Com muita competência, a repórter Rosiene Carvalho, que assina a matéria, lembra, que esses mesmos promotores e procuradores que fecharam os olhos para irregularidades recentes ou que sentam em cima de investigações que deveriam ser priorizadas, agora esperam ser o escolhido do governador José Melo para uma vaga de desembargador do Tribunal de Justiça do Amazonas. Ora, não se constrói uma candidatura dessas do dia para a noite, muito menos quando o eleitorado é, na verdade, um único eleitor.

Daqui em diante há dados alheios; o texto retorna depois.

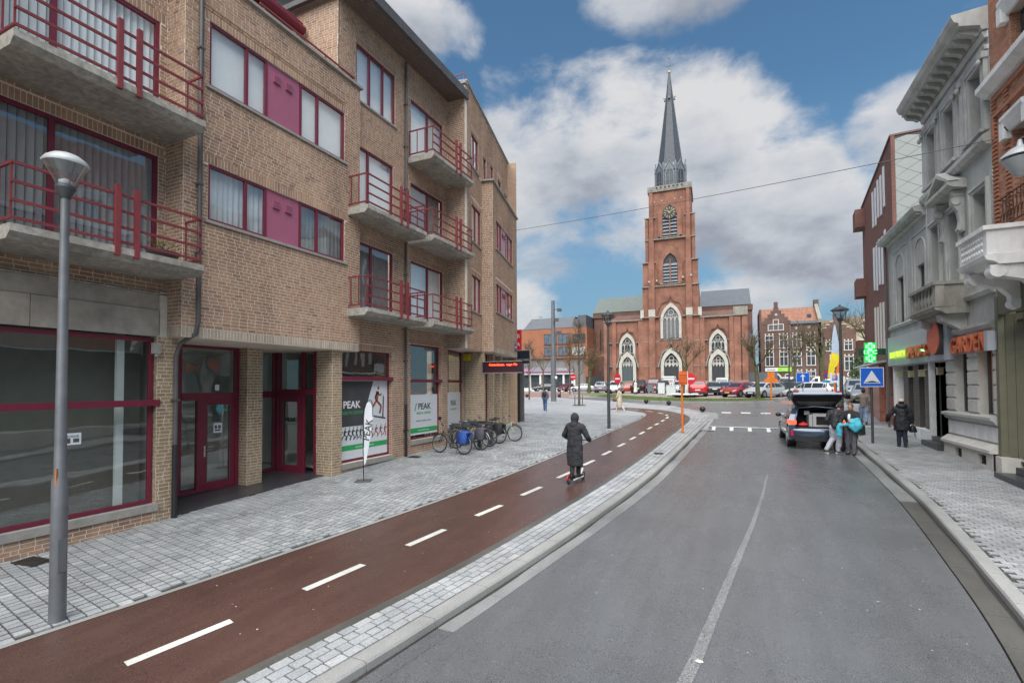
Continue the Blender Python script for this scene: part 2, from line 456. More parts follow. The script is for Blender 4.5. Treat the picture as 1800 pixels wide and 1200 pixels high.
# ------------------------------------------------------------------ bulk pieces (bricks, setts)
UNIT = {}
def unit_box(matr, key):
    if key in UNIT: return UNIT[key]
    b = B().box(-.5, .5, -.5, .5, -.5, .5)
    me = bpy.data.meshes.new(key); me.from_pydata(b.v, [], b.f); me.materials.append(matr)
    me.polygons.foreach_set('use_smooth', [False]*len(b.f)); me.update()
    UNIT[key] = me
    return me
class Pieces:
    """boxes given by centre, three half axes; the 300 that show largest become single objects"""
    def __init__(s): s.c, s.a, s.b, s.h, s.val = [], [], [], [], []
    def add(s, c, a, b, h, val=None):
        s.c.append(c); s.a.append(a); s.b.append(b); s.h.append(h); s.val.append(random.random() if val is None else val)
    def build(s, parent, name, bulk, matr, single=290, org=(0, 0, 0), kindstuff=True, smooth=False):
        n = len(s.c)
        if not n: return
        C = np.array([tuple(c) for c in s.c]); A = np.array([tuple(c) for c in s.a]); Bv = np.array([tuple(c) for c in s.b]); H = np.array([tuple(c) for c in s.h])
        val = np.array(s.val)
        score = np.array([in_view(*c)*(np.linalg.norm(a)+np.linalg.norm(h)) for c, a, h in zip(C, A, H)])
        order = np.argsort(-score)
        pick = [i for i in order[:single] if score[i] > 0]
        rest = np.setdiff1d(np.arange(n), pick)
        me = unit_box(matr, name)
        for i in pick:
            o = bpy.data.objects.new(name, me)
            M3 = Matrix((A[i]*2, Bv[i]*2, H[i]*2)).transposed()
            # orthonormal frame and scale
            sa, sb, sh = np.linalg.norm(A[i])*2, np.linalg.norm(Bv[i])*2, np.linalg.norm(H[i])*2
            R = Matrix((A[i]/sa*2, Bv[i]/sb*2, H[i]/sh*2)).transposed()
            o.rotation_mode = 'QUATERNION'
            o.rotation_quaternion = R.to_quaternion()
            o.scale = (sa, sb, sh)
            o.location = Vector(C[i]) - Vector(org)
            o.parent = parent
            COL.objects.link(o)
        if len(rest) == 0: return
        C, A, Bv, H, val = C[rest]-np.array(org), A[rest], Bv[rest], H[rest], val[rest]
        sg = [(-1,-1,-1),(1,-1,-1),(1,1,-1),(-1,1,-1),(-1,-1,1),(1,-1,1),(1,1,1),(-1,1,1)]
        V = np.stack([C + x*A + y*Bv + z*H for x, y, z in sg], 1).reshape(-1, 3)
        q = np.array([(0,3,2,1),(4,5,6,7),(0,1,5,4),(1,2,6,5),(2,3,7,6),(3,0,4,7)])
        F = (q[None] + 8*np.arange(len(rest))[:, None, None]).reshape(-1, 4)
        me = bpy.data.meshes.new(bulk)
        me.vertices.add(len(V)); me.vertices.foreach_set('co', V.ravel())
        me.loops.add(F.size); me.loops.foreach_set('vertex_index', F.ravel().astype(np.int32))
        me.polygons.add(len(F)); me.polygons.foreach_set('loop_start', np.arange(0, F.size, 4, dtype=np.int32))
        me.materials.append(matr)
        me.polygons.foreach_set('use_smooth', np.full(len(F), smooth, dtype=bool))
        me.update(calc_edges=True)
        at = me.attributes.new('var', 'FLOAT', 'POINT')
        at.data.foreach_set('value', np.repeat(val, 8).astype(np.float32))
        o = bpy.data.objects.new(bulk, me); COL.objects.link(o); o.parent = parent
        if kindstuff: o['kind'] = 'stuff'
        return o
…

Essa estratégia não é nova. Desde as primeiras organizações sociais, aqueles que agradam aos que comandam têm maiores chances de ocupar os cargos mais cobiçados. Ingenuidade seria pensar que ninguém estava pensando em ser escolhido para a vaga de desembargador desde que o processo começou, em 2013, quando a Assembleia Legislativa do Estado aprovou e o governador Omar Aziz sancionou a Lei Complementar 126/2013, criando sete vagas no Tribunal de Justiça do Amazonas.
Mas a Procuradoria Geral de Justiça do Estado do Amazonas preferiu vir a público “rechaçar a reportagem afrontosa publicada neste veículo de comunicação”. De acordo com a nota da PGJ, “a reportagem mostra a nítida intenção de atingir a imagem do Ministério Público do Estado do Amazonas e do procurador-geral de Justiça, Fábio Monteiro, perante a sociedade, usando argumentos falsos e deturpados”.

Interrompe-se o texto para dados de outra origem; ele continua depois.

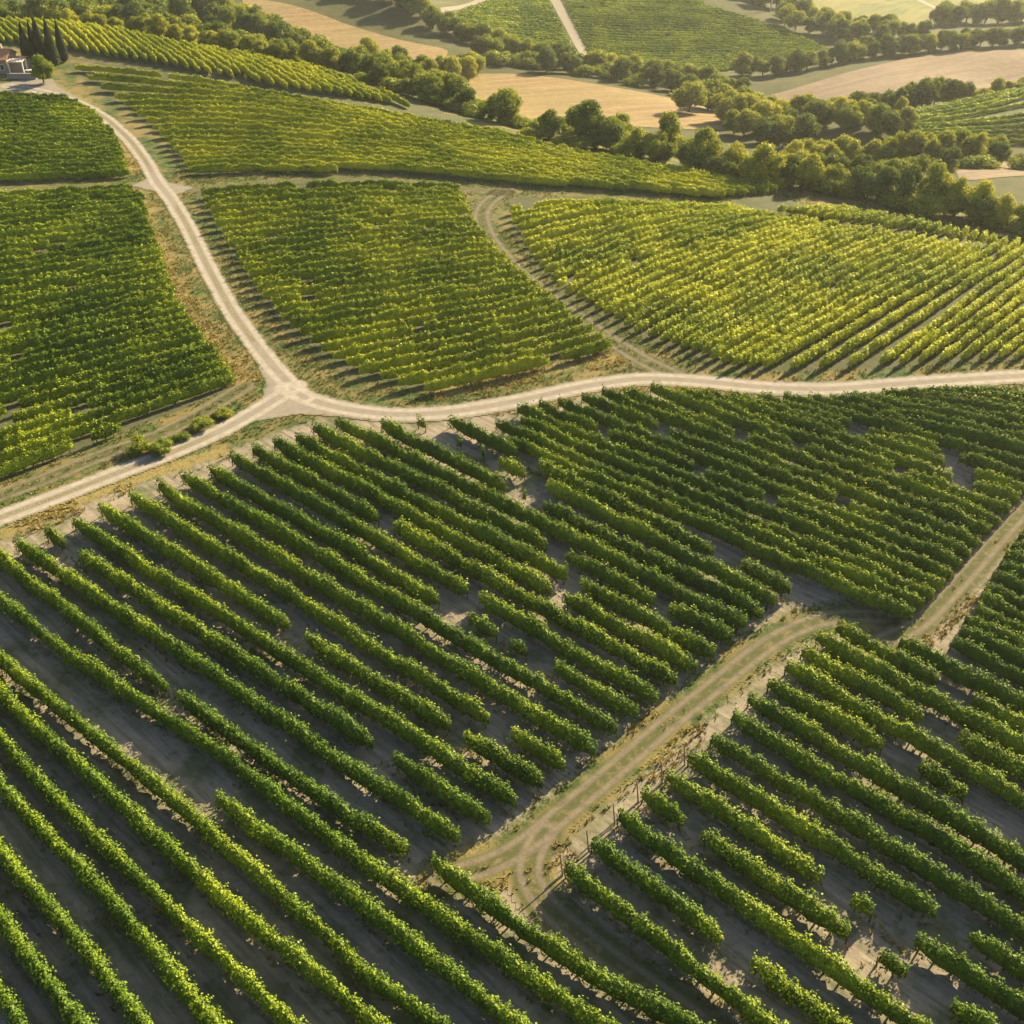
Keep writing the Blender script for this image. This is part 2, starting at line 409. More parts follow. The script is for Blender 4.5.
# family rows from guides
def family(key):
    b = BL[key]; poly = b['wpoly']; G = []
    for g in b['guides']:
        ex = 0
        if isinstance(g, tuple): g, ex = g
        W_ = unproj(g, VDZ)[:, :2]
        if ex:
            d_ = W_[-1] - W_[-2]; W_ = np.vstack([W_, W_[-1] + d_ / np.linalg.norm(d_) * ex])
        G.append(resample(smooth(W_, 2.0, 6), 1e9) if False else smooth(W_, 2.0, 8))
    K = 60
    def rs(P):
        seg = np.r_[0, np.cumsum(np.linalg.norm(np.diff(P, axis=0), axis=1))]; t = np.linspace(0, seg[-1], K)
        return np.stack([np.interp(t, seg, P[:, 0]), np.interp(t, seg, P[:, 1])], -1)
    G = [rs(g) for g in G]
    out = []
    for a in range(len(G) - 1):
        A, B = G[a], G[a + 1]
        tang = (A[-1] - A[0]); tang /= np.linalg.norm(tang); nrm = np.array([-tang[1], tang[0]])
        # distance of B's nearest points from A (perpendicular), over the middle
        dd = np.array([np.min(np.linalg.norm(A - q, axis=1)) for q in B[10:50:4]])
        n = max(1, int(round(np.median(dd) / b['sp'])))
        for i in range(n + (1 if a == len(G) - 2 else 0)):
            f = i / n; out.append(A * (1 - f) + B * f)
    rows = []
    for ln in out:
        fine = resample(ln, .5)
        m = inside(poly, fine[:, 0], fine[:, 1])
        idx = np.flatnonzero(m)
        if len(idx) < 12: continue
        # keep the longest run
        runs = np.split(idx, np.flatnonzero(np.diff(idx) > 3) + 1); r_ = max(runs, key=len)
        if len(r_) < 12: continue
        rows.append(fine[r_[0]:r_[-1] + 1])
    return rows
for key in ('L', 'M', 'TL', 'U', 'T', 'Y'):
    for ln in family(key): ROWS.append(dict(block=key, line=ln))

# gaps: (px, py, length m)
GAPS = [(181,683,1.2),(303,627,1.6),(388,747,1.5),(388,519,2.2),(457,605,3.4),(476,592,1.0),(462,728,1.2),(505,722,1.4),(545,655,2.6),(560,545,1.8),(661,605,1.2),
        (728,558,2.6),(500,637,1.2),(565,585,1.2),(452,430,3.2),(430,428,2.0),(470,446,2.4),(500,470,3.0),(492,455,2.0),(530,480,2.6),(535,500,2.2),(522,460,2.4),(512,490,1.5),
        (860,425,1.8),(853,433,1.2),(950,455,1.8),(958,466,2.0),(962,478,1.8),(700,470,1.2),(770,500,1.0),(800,440,1.0),(742,432,1.0),(660,430,1.0),
        (958,686,3.0),(947,718,2.6),(910,748,2.4),(848,876,1.8),(902,912,2.4),(940,975,3.0),(960,910,2.0),(1000,826,3.4),(743,942,2.0),(874,935,2.0),(700,820,1.0),(985,790,1.2),(600,432,.8),(840,500,1.0),(900,470,1.2)]
GW = unproj([(g[0], g[1]) for g in GAPS], 1.2)
GL = np.array([g[2] for g in GAPS]) * .72
CUT = {'Y': (unproj([(707,205),(768,216),(860,230),(918,239),(975,248)]), 1.3), 'U': (unproj([(150,94),(200,95),(256,98),(318,106),(388,116),(431,124),(501,137)]), .6)}

# ------------------------------------------------------------------ ground attributes
blocks_poly = [b['wpoly'] for b in BL.values()]
FRONT = unproj([(-80,600),(-40,556),(0,540),(100,496),(200,460),(320,416),(420,420),(520,402),(640,386),(760,394),(1024,388),(1120,386),(1120,1100),(512,1200),(-80,1100)])
blocks_poly.append(FRONT)
DRYL = [road_line(p) for p in ([(135,190),(150,215),(158,245),(170,280),(185,312),(205,338),(228,362),(240,380)], [(117,128),(129,150),(134,172)], [(440,392),(520,376),(570,364),(620,356)],
        [(120,186),(165,190)],[(55,84),(75,95),(95,108)],[(640,762),(680,728)], [(900,640),(950,600),(1000,540)], [(470,850),(520,880)],
        [(0,535),(120,484),(220,452)], [(560,880),(545,865)], [(500,405),(640,382),(740,390)])]
def ground_attrs(x, y):
    crown = np.zeros(x.shape); road = np.full(x.shape, -9.0); rut = np.full(x.shape, 9.0)
    for k, (ln, wd) in RL.items():
        d = segdist(ln, x, y); road = np.maximum(road, wd / 2 - d); rut = np.minimum(rut, np.abs(d - .80))
        crown = np.maximum(crown, np.where((d < 1.2) & (k != 'right'), 1., 0.))
    crown = np.where((sdf(JUNC, x, y) > -2) | (sdf(JUNC2, x, y) > -1) | (sdf(DRIVE, x, y) > -1), 0, crown)
    for j in (JUNC, JUNC2, DRIVE):
        road = np.maximum(road, sdf(j, x, y))
    trk = np.full(x.shape, -9.0); trut = np.full(x.shape, 9.0)
    for k, (ln, wd) in TLN.items():
        d = segdist(ln, x, y); trk = np.maximum(trk, wd / 2 - d)
        if k not in ('crossl', 'crossr', 'crest'): trut = np.minimum(trut, np.abs(d - (.85 if k in ('mid', 'lower') else .58)))
        else: trut = np.minimum(trut, np.where(d < wd * .5, .30, 9))
    trk = np.maximum(trk, sdf(JUNC3, x, y))
    vine = np.full(x.shape, -9.0)
    for p in blocks_poly: vine = np.maximum(vine, sdf(p, x, y))
    for k_t in ('front', 'bend'):
        vine = np.minimum(vine, (segdist(TLN[k_t][0], x, y) - (1.7 if k_t == 'front' else 1.2)) * 1.0)
    green = vine.copy()
    for p in blocks_poly[:-1]: green = np.maximum(green, sdf(p, x, y)) if False else green
    green = np.clip(-sdf(FRONT, x, y), -1, 1) * .5 + .5
    dry = np.full(x.shape, -9.0)
    for ln in DRYL: dry = np.maximum(dry, 1.2 - segdist(ln, x, y))
    return dict(crown=crown, green=green, road=np.clip(road, -6, 6), rut=np.clip(rut, 0, 6), trk=np.clip(trk, -6, 6), trut=np.clip(trut, 0, 6), vine=np.clip(vine, -6, 6), dry=np.clip(dry, -6, 6))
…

Contra fatos, não há argumentos, senhores promotores e procuradores. O que foi dito na reportagem é que houve parcimônia naquilo que deveria o MP-AM investigar no âmbito do governo do Estado, principalmente na atual gestão. Se isso vai ser determinante na escolha do novo desembargador a ser indicado por membros do Ministério Público, só o governador José Melo poderá dizer.

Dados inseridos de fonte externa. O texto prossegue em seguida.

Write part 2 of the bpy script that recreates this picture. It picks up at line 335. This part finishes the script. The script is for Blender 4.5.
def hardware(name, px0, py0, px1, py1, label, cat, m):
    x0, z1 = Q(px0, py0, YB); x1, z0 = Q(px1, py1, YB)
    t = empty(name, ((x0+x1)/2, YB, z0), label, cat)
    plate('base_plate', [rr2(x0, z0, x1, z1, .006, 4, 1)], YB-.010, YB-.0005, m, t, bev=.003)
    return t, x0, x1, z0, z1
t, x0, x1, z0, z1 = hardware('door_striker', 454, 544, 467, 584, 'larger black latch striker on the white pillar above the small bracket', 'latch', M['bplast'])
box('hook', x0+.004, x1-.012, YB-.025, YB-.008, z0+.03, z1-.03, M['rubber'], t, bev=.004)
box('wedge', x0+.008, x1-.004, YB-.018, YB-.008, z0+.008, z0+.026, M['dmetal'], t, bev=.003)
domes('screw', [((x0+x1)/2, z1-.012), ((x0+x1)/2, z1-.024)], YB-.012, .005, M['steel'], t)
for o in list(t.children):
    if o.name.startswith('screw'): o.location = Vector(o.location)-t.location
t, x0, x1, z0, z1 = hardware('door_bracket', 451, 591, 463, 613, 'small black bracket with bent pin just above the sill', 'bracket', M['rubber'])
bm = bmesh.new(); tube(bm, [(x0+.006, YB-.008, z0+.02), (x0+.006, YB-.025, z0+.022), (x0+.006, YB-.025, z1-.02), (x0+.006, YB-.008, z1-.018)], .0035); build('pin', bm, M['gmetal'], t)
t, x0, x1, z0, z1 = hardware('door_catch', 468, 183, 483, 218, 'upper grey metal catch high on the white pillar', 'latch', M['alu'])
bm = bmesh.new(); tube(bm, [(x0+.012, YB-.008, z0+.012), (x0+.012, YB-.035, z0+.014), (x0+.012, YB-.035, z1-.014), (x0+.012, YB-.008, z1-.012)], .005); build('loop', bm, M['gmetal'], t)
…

Valmir Lima é jornalista, graduado pela Ufam (Universidade Federal do Amazonas); mestre em Sociedade e Cultura na Amazônia (Ufam), com pesquisa sobre rádios comunitárias no Amazonas. Atuou como professor em cursos de Jornalismo na Ufam e em instituições de ensino superior em Manaus. Trabalhou como repórter nos jornais A Crítica e Diário do Amazonas e como editor de opinião e política no Diário do Amazonas. Fundador do site AMAZONAS ATUAL.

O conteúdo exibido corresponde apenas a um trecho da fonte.